_DIRECTIONS_
Reproduce the listing below without changes, except that pictures are left out.

_DATA BLOCK_
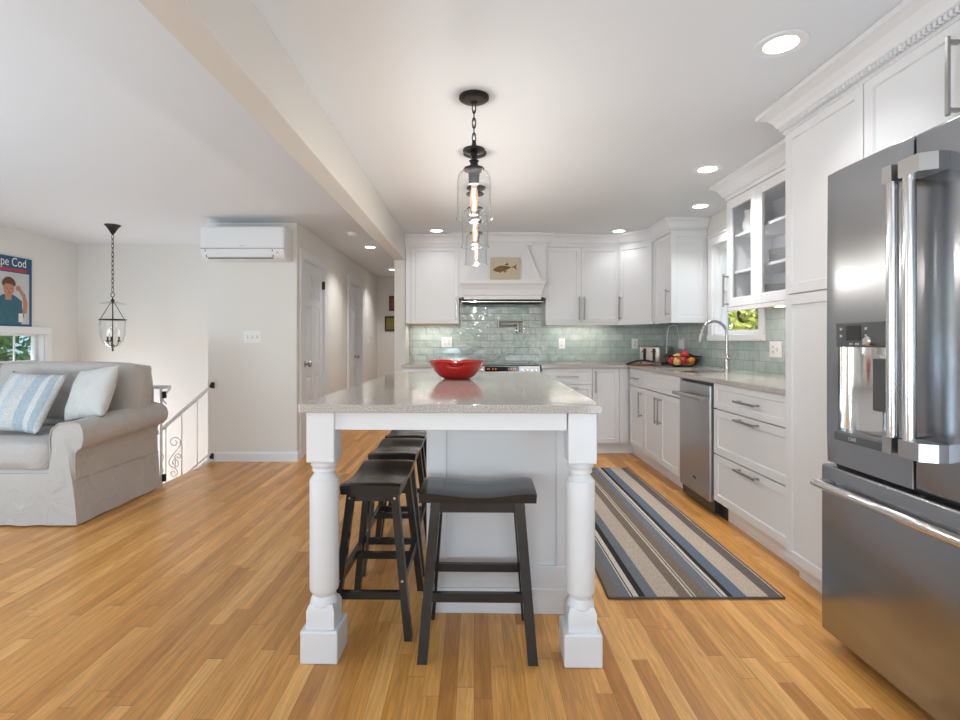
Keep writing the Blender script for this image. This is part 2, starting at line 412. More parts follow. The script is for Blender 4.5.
def shell(bm, prof, t, c=(0, 0, 0), seg=40):
    """open vessel: outer profile then back down the inside"""
    inner = [(max(r - t, 0.0005), h) for r, h in prof][::-1]
    pr = prof + inner
    R = []
    for r, h in pr:
        R.append([bm.verts.new((c[0] + r * math.cos(2 * PI * i / seg), c[1] + r * math.sin(2 * PI * i / seg), c[2] + h)) for i in range(seg)])
    R.append(R[0])
    for a, b in zip(R[:-1], R[1:]):
        for i in range(seg):
            j = (i + 1) % seg
            try: bm.faces.new([a[i], a[j], b[j], b[i]])
            except ValueError: pass
def tube(bm, pts, r, seg=8, closed=False, rx=None):
    pts = [Vector(p) for p in pts]; k = len(pts); rings = []
    up = Vector((0, 0, 1)); prev = None
    for i, p in enumerate(pts):
        if closed: d = pts[(i + 1) % k] - pts[i - 1]
        else: d = pts[min(i + 1, k - 1)] - pts[max(i - 1, 0)]
        d.normalize()
        if prev is None:
            ref = up if abs(d.dot(up)) < 0.95 else Vector((1, 0, 0))
            s = d.cross(ref).normalized()
        else:
            s = (prev - d * prev.dot(d)).normalized()
        prev = s; t = d.cross(s)
        rr = r[i] if isinstance(r, (list, tuple)) else r
        rings.append([bm.verts.new(p + s * rr * math.cos(2 * PI * a / seg) + t * (rx or rr) * math.sin(2 * PI * a / seg)) for a in range(seg)])
    n_ = k if closed else k - 1
    for i in range(n_):
        a, b = rings[i], rings[(i + 1) % k]
        for q in range(seg):
            bm.faces.new([a[q], a[(q + 1) % seg], b[(q + 1) % seg], b[q]])
    if not closed:
        bm.faces.new(rings[0][::-1]); bm.faces.new(rings[-1])
def torus(bm, c, R, r, ax='z', seg=24, sq=1.0):
    pts = []
    for i in range(seg):
        a = 2 * PI * i / seg
        u, v = R * math.cos(a), R * math.sin(a) * sq
        pts.append({'z': (c[0] + u, c[1] + v, c[2]), 'x': (c[0], c[1] + u, c[2] + v), 'y': (c[0] + u, c[1], c[2] + v)}[ax])
    tube(bm, pts, r, 8, True)
def sweep(bm, path, prof, closed=False):
    pts = [Vector(p) for p in path]; k = len(pts); rows = []
    for i, p in enumerate(pts):
        ns = []
        if i > 0: d = (pts[i] - pts[i - 1]).normalized(); ns.append(Vector((d.y, -d.x)))
        if i < k - 1: d = (pts[i + 1] - pts[i]).normalized(); ns.append(Vector((d.y, -d.x)))
        if len(ns) == 2:
            m = (ns[0] + ns[1]); m = m / max(m.length_squared / 2, 0.2)
        else: m = ns[0]
        rows.append([bm.verts.new((p.x + m.x * o, p.y + m.y * o, z)) for o, z in prof])
    q = len(prof)
    for a, b in zip(rows[:-1], rows[1:]):
        for j in range(q):
            bm.faces.new([a[j], b[j], b[(j + 1) % q], a[(j + 1) % q]])
    bm.faces.new(rows[0][::-1]); bm.faces.new(rows[-1])
def obj(name, bm, m, parent=None, smooth=False, angle=35):
    bmesh.ops.recalc_face_normals(bm, faces=bm.faces[:])
    me = bpy.data.meshes.new(name); bm.to_mesh(me); bm.free()
    for k in (m if isinstance(m, (list, tuple)) else [m]): me.materials.append(k)
    if smooth:
        me.polygons.foreach_set('use_smooth', [True] * len(me.polygons))
        me.update()
        try: me.set_sharp_from_angle(angle=math.radians(angle))
        except Exception: pass
    o = bpy.data.objects.new(name, me); COL.objects.link(o)
    if parent: o.parent = parent
    return o
def nb(): return bmesh.new()
def thing(name, label, cat, loc=(0, 0, 0), rz=0.0, group=None):
    o = bpy.data.objects.new(name, None); COL.objects.link(o)
    o.empty_display_size = 0.1
    o.location = loc; o.rotation_euler = (0, 0, rz)
    o['label'] = label; o['category'] = cat
    if group: o['group'] = group
    return o
def tag(o, label, cat, group=None):
    o['label'] = label; o['category'] = cat
    if group: o['group'] = group
    return o
def struct(name, bm, m, label=None, smooth=False):
    o = obj(name, bm, m, None, smooth); o['kind'] = 'structure'
    if label: o['label'] = label
    return o
def dup(root, loc=None, rz=None, label=None, group=None):
    def cp(o, p):
        c = o.copy(); COL.objects.link(c); c.parent = p
        for ch in list(o.children): cp(ch, c)
        return c
    r = cp(root, None)
    if loc is not None: r.location = loc
    if rz is not None: r.rotation_euler = (0, 0, rz)
    if label: r['label'] = label
    if group: r['group'] = group
    return r
def text(body, name, size, m, parent, loc, rot, ext=0.0008, align='CENTER', sx=1.0):
    cu = bpy.data.curves.new(name, 'FONT'); cu.body = body; cu.size = size; cu.extrude = ext; cu.align_x = align
    o = bpy.data.objects.new(name, cu); COL.objects.link(o)
    bpy.context.view_layer.update()
    me = bpy.data.meshes.new_from_object(o.evaluated_get(bpy.context.evaluated_depsgraph_get()))
    bpy.data.objects.remove(o)
    me.name = name; me.materials.clear(); me.materials.append(m)
    q = bpy.data.objects.new(name, me); COL.objects.link(q); q.parent = parent
    q.location = loc; q.rotation_euler = rot; q.scale = (sx, 1, 1)
    return q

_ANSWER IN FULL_
Keep writing the Blender script for this image. This is part 2, starting at line 412. More parts follow. The script is for Blender 4.5.
def shell(bm, prof, t, c=(0, 0, 0), seg=40):
    """open vessel: outer profile then back down the inside"""
    inner = [(max(r - t, 0.0005), h) for r, h in prof][::-1]
    pr = prof + inner
    R = []
    for r, h in pr:
        R.append([bm.verts.new((c[0] + r * math.cos(2 * PI * i / seg), c[1] + r * math.sin(2 * PI * i / seg), c[2] + h)) for i in range(seg)])
    R.append(R[0])
    for a, b in zip(R[:-1], R[1:]):
        for i in range(seg):
            j = (i + 1) % seg
            try: bm.faces.new([a[i], a[j], b[j], b[i]])
            except ValueError: pass
def tube(bm, pts, r, seg=8, closed=False, rx=None):
    pts = [Vector(p) for p in pts]; k = len(pts); rings = []
    up = Vector((0, 0, 1)); prev = None
    for i, p in enumerate(pts):
        if closed: d = pts[(i + 1) % k] - pts[i - 1]
        else: d = pts[min(i + 1, k - 1)] - pts[max(i - 1, 0)]
        d.normalize()
        if prev is None:
            ref = up if abs(d.dot(up)) < 0.95 else Vector((1, 0, 0))
            s = d.cross(ref).normalized()
        else:
            s = (prev - d * prev.dot(d)).normalized()
        prev = s; t = d.cross(s)
        rr = r[i] if isinstance(r, (list, tuple)) else r
        rings.append([bm.verts.new(p + s * rr * math.cos(2 * PI * a / seg) + t * (rx or rr) * math.sin(2 * PI * a / seg)) for a in range(seg)])
    n_ = k if closed else k - 1
    for i in range(n_):
        a, b = rings[i], rings[(i + 1) % k]
        for q in range(seg):
            bm.faces.new([a[q], a[(q + 1) % seg], b[(q + 1) % seg], b[q]])
    if not closed:
        bm.faces.new(rings[0][::-1]); bm.faces.new(rings[-1])
def torus(bm, c, R, r, ax='z', seg=24, sq=1.0):
    pts = []
    for i in range(seg):
        a = 2 * PI * i / seg
        u, v = R * math.cos(a), R * math.sin(a) * sq
        pts.append({'z': (c[0] + u, c[1] + v, c[2]), 'x': (c[0], c[1] + u, c[2] + v), 'y': (c[0] + u, c[1], c[2] + v)}[ax])
    tube(bm, pts, r, 8, True)
def sweep(bm, path, prof, closed=False):
    pts = [Vector(p) for p in path]; k = len(pts); rows = []
    for i, p in enumerate(pts):
        ns = []
        if i > 0: d = (pts[i] - pts[i - 1]).normalized(); ns.append(Vector((d.y, -d.x)))
        if i < k - 1: d = (pts[i + 1] - pts[i]).normalized(); ns.append(Vector((d.y, -d.x)))
        if len(ns) == 2:
            m = (ns[0] + ns[1]); m = m / max(m.length_squared / 2, 0.2)
        else: m = ns[0]
        rows.append([bm.verts.new((p.x + m.x * o, p.y + m.y * o, z)) for o, z in prof])
    q = len(prof)
    for a, b in zip(rows[:-1], rows[1:]):
        for j in range(q):
            bm.faces.new([a[j], b[j], b[(j + 1) % q], a[(j + 1) % q]])
    bm.faces.new(rows[0][::-1]); bm.faces.new(rows[-1])
def obj(name, bm, m, parent=None, smooth=False, angle=35):
    bmesh.ops.recalc_face_normals(bm, faces=bm.faces[:])
    me = bpy.data.meshes.new(name); bm.to_mesh(me); bm.free()
    for k in (m if isinstance(m, (list, tuple)) else [m]): me.materials.append(k)
    if smooth:
        me.polygons.foreach_set('use_smooth', [True] * len(me.polygons))
        me.update()
        try: me.set_sharp_from_angle(angle=math.radians(angle))
        except Exception: pass
    o = bpy.data.objects.new(name, me); COL.objects.link(o)
    if parent: o.parent = parent
    return o
def nb(): return bmesh.new()
def thing(name, label, cat, loc=(0, 0, 0), rz=0.0, group=None):
    o = bpy.data.objects.new(name, None); COL.objects.link(o)
    o.empty_display_size = 0.1
    o.location = loc; o.rotation_euler = (0, 0, rz)
    o['label'] = label; o['category'] = cat
    if group: o['group'] = group
    return o
def tag(o, label, cat, group=None):
    o['label'] = label; o['category'] = cat
    if group: o['group'] = group
    return o
def struct(name, bm, m, label=None, smooth=False):
    o = obj(name, bm, m, None, smooth); o['kind'] = 'structure'
    if label: o['label'] = label
    return o
def dup(root, loc=None, rz=None, label=None, group=None):
    def cp(o, p):
        c = o.copy(); COL.objects.link(c); c.parent = p
        for ch in list(o.children): cp(ch, c)
        return c
    r = cp(root, None)
    if loc is not None: r.location = loc
    if rz is not None: r.rotation_euler = (0, 0, rz)
    if label: r['label'] = label
    if group: r['group'] = group
    return r
def text(body, name, size, m, parent, loc, rot, ext=0.0008, align='CENTER', sx=1.0):
    cu = bpy.data.curves.new(name, 'FONT'); cu.body = body; cu.size = size; cu.extrude = ext; cu.align_x = align
    o = bpy.data.objects.new(name, cu); COL.objects.link(o)
    bpy.context.view_layer.update()
    me = bpy.data.meshes.new_from_object(o.evaluated_get(bpy.context.evaluated_depsgraph_get()))
    bpy.data.objects.remove(o)
    me.name = name; me.materials.clear(); me.materials.append(m)
    q = bpy.data.objects.new(name, me); COL.objects.link(q); q.parent = parent
    q.location = loc; q.rotation_euler = rot; q.scale = (sx, 1, 1)
    return q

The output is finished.